- **AIM**:
Quote only the part that opens with the line containing "dy=.13, dz=.22, rg=.0034)" and closes with the line containing "tag(mb.build('corridor_light', 'white_paint'), 'slim". Keep both of those lines.

** BEGIN **

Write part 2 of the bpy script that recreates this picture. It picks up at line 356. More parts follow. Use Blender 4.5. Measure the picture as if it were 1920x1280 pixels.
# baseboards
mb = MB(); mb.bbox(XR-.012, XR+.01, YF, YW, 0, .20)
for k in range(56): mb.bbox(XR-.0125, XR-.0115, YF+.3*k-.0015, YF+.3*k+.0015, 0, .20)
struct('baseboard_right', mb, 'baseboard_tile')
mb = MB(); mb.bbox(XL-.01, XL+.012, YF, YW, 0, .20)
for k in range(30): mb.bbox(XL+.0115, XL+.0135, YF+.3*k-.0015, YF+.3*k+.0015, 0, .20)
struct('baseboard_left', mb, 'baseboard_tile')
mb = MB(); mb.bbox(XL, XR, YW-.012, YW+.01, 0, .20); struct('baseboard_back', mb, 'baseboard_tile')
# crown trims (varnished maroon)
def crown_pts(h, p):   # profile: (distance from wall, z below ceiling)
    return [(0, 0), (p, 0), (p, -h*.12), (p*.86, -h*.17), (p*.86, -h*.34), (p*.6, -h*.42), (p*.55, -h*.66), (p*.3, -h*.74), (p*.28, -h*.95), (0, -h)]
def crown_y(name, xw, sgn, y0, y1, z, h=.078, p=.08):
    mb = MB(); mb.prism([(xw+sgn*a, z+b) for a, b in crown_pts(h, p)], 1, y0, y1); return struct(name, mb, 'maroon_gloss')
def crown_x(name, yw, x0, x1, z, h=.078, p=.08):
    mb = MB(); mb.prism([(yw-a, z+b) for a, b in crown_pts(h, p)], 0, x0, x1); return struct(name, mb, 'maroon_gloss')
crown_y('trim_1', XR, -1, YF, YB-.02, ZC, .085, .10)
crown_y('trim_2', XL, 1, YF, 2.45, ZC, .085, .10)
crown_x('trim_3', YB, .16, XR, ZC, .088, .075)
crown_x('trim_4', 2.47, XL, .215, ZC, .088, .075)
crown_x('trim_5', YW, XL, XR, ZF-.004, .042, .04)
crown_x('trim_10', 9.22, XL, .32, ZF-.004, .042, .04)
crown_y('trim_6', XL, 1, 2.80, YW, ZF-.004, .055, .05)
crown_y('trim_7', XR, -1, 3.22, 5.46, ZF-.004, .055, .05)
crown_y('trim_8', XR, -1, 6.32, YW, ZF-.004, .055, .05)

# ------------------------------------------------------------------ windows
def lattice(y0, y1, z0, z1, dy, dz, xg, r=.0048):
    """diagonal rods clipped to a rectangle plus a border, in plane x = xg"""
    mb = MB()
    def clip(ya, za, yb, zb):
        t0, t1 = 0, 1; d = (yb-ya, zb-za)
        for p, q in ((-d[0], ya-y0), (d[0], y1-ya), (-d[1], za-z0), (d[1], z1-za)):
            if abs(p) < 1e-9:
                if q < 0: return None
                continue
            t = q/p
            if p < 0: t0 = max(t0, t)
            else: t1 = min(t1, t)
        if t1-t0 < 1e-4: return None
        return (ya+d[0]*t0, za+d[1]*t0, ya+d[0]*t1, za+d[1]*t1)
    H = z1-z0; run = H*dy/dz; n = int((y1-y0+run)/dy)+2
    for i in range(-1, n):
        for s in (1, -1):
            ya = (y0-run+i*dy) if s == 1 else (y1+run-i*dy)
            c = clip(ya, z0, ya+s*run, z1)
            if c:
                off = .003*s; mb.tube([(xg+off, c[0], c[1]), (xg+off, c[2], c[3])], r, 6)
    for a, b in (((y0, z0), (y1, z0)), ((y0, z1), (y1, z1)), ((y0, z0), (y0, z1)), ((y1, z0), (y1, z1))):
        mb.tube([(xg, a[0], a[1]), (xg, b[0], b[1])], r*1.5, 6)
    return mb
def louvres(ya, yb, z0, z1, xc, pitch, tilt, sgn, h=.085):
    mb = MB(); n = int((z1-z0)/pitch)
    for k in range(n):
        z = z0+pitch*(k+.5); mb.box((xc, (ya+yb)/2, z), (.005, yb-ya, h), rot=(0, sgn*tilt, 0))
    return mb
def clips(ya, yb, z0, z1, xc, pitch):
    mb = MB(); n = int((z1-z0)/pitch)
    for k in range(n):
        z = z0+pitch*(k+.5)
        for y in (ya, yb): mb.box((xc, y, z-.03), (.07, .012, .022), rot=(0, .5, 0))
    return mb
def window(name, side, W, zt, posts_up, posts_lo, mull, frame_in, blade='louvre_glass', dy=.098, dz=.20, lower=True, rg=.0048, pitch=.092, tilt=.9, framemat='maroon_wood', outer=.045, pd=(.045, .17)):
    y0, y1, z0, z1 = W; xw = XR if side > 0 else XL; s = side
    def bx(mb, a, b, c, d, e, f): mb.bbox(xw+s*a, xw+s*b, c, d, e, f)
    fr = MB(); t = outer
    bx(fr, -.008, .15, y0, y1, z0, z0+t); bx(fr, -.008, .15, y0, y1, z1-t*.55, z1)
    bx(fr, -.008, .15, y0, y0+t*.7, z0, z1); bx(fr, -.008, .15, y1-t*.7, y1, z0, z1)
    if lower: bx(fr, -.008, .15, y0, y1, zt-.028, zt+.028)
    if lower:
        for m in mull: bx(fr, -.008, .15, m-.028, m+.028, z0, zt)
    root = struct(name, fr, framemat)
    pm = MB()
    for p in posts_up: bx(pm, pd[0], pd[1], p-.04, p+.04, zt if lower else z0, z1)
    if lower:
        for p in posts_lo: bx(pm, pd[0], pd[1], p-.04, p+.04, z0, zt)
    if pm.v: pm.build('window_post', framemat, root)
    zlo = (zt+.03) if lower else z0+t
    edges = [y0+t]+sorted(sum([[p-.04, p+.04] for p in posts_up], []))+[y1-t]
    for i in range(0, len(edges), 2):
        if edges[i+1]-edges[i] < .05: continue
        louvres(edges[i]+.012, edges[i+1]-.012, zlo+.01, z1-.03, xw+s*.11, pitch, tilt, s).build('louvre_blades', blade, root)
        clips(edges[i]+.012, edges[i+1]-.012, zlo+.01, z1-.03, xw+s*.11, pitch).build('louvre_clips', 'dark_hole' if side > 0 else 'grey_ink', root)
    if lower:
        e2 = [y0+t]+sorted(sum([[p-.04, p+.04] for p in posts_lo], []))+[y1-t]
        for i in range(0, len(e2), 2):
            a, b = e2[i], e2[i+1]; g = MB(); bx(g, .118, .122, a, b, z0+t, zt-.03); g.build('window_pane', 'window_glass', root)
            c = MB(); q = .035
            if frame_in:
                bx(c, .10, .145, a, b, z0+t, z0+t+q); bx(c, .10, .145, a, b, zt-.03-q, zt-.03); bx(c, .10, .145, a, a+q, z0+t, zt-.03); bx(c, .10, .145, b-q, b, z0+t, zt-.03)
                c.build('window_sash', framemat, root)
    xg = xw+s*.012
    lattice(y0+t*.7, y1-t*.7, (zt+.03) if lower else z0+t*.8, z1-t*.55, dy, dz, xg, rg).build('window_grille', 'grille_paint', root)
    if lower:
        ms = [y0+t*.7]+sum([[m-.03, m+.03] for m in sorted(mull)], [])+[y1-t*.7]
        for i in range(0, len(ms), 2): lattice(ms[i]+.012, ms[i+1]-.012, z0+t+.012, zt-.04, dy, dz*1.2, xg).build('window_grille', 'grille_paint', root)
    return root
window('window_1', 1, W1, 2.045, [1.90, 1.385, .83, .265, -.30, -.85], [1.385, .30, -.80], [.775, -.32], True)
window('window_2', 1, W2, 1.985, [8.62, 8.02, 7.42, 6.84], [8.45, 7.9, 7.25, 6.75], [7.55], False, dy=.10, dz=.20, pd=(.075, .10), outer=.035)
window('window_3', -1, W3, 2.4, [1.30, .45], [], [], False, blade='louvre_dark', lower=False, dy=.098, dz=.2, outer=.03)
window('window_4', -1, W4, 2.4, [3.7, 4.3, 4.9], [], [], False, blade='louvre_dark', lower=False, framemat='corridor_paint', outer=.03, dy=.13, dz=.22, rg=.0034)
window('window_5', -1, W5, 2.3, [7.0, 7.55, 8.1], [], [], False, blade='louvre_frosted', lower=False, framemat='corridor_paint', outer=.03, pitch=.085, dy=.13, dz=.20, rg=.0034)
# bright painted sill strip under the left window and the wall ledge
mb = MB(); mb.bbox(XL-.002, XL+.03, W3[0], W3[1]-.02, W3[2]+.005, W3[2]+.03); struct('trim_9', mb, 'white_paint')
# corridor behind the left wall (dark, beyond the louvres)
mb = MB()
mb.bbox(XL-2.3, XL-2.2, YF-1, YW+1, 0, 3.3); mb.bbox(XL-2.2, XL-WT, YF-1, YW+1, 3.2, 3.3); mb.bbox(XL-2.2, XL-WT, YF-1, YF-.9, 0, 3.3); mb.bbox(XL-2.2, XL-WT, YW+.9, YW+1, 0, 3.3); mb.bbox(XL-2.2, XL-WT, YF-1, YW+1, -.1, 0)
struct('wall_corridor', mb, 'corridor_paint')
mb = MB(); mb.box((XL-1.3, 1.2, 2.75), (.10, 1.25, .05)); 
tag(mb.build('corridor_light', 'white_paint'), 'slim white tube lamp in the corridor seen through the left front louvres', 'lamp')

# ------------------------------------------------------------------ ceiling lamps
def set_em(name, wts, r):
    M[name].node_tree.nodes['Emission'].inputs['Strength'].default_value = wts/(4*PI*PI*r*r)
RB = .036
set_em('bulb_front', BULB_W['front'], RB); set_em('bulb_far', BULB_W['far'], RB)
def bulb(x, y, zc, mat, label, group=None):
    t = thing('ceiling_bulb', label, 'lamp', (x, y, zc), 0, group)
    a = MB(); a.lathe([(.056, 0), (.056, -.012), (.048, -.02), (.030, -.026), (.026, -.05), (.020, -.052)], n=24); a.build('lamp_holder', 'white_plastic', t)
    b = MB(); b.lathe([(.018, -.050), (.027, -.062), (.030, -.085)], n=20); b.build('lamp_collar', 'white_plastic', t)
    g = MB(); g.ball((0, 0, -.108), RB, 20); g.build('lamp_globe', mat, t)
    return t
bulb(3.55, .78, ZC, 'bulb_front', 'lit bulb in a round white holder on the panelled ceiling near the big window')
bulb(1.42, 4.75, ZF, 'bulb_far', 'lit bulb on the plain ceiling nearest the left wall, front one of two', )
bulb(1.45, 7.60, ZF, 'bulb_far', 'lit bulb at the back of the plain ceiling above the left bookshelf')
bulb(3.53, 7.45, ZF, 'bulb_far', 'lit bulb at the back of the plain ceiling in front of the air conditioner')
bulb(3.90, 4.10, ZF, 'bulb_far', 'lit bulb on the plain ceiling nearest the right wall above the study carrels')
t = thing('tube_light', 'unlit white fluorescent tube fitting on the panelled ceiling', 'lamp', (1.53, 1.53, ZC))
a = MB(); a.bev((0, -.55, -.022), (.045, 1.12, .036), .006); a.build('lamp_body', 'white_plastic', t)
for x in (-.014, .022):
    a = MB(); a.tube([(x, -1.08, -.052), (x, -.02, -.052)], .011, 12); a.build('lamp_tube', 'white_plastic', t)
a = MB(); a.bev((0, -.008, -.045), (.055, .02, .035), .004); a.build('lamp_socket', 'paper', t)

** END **

- **SOLUTION TO THIS EXERCISE**:
window('window_4', -1, W4, 2.4, [3.7, 4.3, 4.9], [], [], False, blade='louvre_dark', lower=False, framemat='corridor_paint', outer=.03, dy=.13, dz=.22, rg=.0034)
window('window_5', -1, W5, 2.3, [7.0, 7.55, 8.1], [], [], False, blade='louvre_frosted', lower=False, framemat='corridor_paint', outer=.03, pitch=.085, dy=.13, dz=.20, rg=.0034)
# bright painted sill strip under the left window and the wall ledge
mb = MB(); mb.bbox(XL-.002, XL+.03, W3[0], W3[1]-.02, W3[2]+.005, W3[2]+.03); struct('trim_9', mb, 'white_paint')
# corridor behind the left wall (dark, beyond the louvres)
mb = MB()
mb.bbox(XL-2.3, XL-2.2, YF-1, YW+1, 0, 3.3); mb.bbox(XL-2.2, XL-WT, YF-1, YW+1, 3.2, 3.3); mb.bbox(XL-2.2, XL-WT, YF-1, YF-.9, 0, 3.3); mb.bbox(XL-2.2, XL-WT, YW+.9, YW+1, 0, 3.3); mb.bbox(XL-2.2, XL-WT, YF-1, YW+1, -.1, 0)
struct('wall_corridor', mb, 'corridor_paint')
mb = MB(); mb.box((XL-1.3, 1.2, 2.75), (.10, 1.25, .05)); 
tag(mb.build('corridor_light', 'white_paint'), 'slim white tube lamp in the corridor seen through the left front louvres', 'lamp')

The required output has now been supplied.